## THE TASK
Set down the material exactly as given, please, from its first line through the line that includes "SC.camera = cam".

## DATASET EXTRACT
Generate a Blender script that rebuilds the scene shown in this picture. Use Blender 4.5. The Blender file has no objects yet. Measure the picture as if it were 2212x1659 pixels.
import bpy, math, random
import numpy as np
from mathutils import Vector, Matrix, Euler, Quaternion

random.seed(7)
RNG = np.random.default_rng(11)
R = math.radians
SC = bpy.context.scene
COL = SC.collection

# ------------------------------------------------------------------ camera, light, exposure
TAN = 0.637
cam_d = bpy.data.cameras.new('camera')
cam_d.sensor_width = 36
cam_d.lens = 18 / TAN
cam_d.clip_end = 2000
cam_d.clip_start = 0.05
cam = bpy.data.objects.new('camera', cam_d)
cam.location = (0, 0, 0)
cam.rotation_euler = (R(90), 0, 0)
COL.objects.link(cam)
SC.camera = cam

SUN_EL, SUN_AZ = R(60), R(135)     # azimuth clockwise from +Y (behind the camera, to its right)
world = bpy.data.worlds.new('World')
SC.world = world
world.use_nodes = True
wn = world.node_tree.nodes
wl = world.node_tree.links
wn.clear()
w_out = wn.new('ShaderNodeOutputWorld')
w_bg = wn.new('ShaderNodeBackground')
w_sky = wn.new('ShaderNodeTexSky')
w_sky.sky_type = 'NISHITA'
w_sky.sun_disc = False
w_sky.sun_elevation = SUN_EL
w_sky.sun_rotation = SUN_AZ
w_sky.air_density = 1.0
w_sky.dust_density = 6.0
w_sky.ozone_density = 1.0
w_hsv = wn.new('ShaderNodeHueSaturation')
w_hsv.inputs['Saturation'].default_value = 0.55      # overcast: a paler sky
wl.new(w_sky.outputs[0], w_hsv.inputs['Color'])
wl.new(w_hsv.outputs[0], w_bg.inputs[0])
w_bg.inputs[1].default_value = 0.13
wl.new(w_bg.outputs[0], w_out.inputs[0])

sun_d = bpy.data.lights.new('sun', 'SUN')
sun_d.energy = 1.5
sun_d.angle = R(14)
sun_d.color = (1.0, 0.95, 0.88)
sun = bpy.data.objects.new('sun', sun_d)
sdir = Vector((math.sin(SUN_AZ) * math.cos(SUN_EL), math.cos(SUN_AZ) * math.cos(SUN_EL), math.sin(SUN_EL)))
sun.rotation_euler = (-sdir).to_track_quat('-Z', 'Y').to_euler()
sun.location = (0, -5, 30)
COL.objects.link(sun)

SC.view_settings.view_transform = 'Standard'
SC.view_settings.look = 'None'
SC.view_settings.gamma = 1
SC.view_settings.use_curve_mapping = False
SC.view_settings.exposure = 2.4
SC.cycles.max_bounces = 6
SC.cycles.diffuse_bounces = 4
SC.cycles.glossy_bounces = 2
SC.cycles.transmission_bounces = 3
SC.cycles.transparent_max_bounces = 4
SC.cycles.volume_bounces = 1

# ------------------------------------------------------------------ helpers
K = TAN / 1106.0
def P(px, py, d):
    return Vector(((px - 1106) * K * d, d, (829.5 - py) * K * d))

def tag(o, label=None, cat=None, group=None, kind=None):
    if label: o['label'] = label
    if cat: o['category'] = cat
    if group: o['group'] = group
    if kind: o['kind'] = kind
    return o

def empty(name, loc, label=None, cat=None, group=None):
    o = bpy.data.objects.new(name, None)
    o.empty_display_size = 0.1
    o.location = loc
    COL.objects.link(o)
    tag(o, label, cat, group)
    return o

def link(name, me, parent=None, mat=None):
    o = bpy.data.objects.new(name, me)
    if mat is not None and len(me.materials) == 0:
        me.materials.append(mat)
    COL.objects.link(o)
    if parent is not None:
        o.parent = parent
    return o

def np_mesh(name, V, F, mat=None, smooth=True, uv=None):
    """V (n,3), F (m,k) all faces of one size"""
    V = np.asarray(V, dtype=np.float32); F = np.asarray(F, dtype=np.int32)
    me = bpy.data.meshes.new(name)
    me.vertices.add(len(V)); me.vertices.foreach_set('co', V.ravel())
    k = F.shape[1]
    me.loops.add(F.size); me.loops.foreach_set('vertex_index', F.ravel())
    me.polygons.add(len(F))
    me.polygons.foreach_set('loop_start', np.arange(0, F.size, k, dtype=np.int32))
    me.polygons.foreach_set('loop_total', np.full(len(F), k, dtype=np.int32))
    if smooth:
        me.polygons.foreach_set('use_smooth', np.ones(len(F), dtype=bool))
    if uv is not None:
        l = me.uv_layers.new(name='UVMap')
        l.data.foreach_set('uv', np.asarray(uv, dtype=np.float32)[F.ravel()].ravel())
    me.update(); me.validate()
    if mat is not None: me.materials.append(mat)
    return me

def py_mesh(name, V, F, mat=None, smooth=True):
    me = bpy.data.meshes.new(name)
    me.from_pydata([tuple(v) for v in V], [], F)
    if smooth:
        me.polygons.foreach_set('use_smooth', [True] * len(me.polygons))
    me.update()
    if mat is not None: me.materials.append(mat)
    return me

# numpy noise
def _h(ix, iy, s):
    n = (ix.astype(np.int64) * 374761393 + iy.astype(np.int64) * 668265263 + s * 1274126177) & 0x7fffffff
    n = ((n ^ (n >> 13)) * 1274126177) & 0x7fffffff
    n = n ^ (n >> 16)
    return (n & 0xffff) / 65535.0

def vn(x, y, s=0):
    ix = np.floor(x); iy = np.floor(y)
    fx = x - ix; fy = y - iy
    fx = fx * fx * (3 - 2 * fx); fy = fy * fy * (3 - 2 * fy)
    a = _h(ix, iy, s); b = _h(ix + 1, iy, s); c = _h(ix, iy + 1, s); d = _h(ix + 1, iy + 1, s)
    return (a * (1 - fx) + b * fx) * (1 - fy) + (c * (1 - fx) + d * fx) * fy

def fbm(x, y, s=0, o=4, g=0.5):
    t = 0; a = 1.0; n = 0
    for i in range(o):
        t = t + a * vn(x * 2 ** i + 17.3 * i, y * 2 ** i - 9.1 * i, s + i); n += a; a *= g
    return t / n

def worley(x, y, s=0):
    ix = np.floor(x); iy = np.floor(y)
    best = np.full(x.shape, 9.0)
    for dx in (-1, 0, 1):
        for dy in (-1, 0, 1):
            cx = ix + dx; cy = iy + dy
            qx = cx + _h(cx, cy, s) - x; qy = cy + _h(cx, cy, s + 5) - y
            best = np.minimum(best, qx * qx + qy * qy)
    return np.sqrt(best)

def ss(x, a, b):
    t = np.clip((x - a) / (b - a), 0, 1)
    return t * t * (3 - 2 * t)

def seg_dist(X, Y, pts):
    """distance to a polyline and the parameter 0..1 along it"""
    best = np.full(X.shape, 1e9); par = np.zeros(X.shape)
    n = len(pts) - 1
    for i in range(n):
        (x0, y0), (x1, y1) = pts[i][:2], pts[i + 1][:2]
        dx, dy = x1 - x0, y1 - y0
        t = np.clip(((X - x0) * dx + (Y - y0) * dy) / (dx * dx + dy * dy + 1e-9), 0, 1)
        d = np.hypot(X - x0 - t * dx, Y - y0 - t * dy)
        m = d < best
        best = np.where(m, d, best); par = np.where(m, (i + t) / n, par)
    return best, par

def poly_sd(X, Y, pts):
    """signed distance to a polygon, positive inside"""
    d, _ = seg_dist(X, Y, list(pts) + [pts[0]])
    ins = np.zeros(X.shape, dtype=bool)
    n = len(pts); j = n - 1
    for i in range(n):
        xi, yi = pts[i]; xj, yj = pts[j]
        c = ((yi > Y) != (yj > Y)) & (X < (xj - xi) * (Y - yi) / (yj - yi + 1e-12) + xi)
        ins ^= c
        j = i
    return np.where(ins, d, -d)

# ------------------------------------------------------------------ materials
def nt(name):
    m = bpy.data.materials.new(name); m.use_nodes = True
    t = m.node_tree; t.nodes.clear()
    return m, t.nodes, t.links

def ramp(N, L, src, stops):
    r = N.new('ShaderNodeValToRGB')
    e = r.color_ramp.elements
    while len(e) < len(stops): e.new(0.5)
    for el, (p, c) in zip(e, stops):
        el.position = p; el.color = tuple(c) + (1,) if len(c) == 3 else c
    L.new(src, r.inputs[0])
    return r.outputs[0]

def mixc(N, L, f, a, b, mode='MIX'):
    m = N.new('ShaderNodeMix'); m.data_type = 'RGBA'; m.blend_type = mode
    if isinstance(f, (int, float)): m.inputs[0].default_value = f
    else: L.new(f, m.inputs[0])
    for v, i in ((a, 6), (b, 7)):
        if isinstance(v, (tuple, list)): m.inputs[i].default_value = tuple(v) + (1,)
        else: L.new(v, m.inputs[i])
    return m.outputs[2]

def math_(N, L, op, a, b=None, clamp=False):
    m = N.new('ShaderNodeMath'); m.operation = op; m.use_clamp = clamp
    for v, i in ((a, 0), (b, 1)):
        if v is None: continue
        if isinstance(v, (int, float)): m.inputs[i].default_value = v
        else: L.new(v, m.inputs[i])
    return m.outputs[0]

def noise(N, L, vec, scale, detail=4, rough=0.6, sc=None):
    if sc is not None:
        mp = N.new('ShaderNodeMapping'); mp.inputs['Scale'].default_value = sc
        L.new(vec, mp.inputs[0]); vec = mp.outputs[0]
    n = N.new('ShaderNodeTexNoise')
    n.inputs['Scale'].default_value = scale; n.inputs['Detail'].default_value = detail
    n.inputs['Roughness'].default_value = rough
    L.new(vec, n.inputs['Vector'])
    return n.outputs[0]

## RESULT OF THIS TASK
Generate a Blender script that rebuilds the scene shown in this picture. Use Blender 4.5. The Blender file has no objects yet. Measure the picture as if it were 2212x1659 pixels.
import bpy, math, random
import numpy as np
from mathutils import Vector, Matrix, Euler, Quaternion

random.seed(7)
RNG = np.random.default_rng(11)
R = math.radians
SC = bpy.context.scene
COL = SC.collection

# ------------------------------------------------------------------ camera, light, exposure
TAN = 0.637
cam_d = bpy.data.cameras.new('camera')
cam_d.sensor_width = 36
cam_d.lens = 18 / TAN
cam_d.clip_end = 2000
cam_d.clip_start = 0.05
cam = bpy.data.objects.new('camera', cam_d)
cam.location = (0, 0, 0)
cam.rotation_euler = (R(90), 0, 0)
COL.objects.link(cam)
SC.camera = cam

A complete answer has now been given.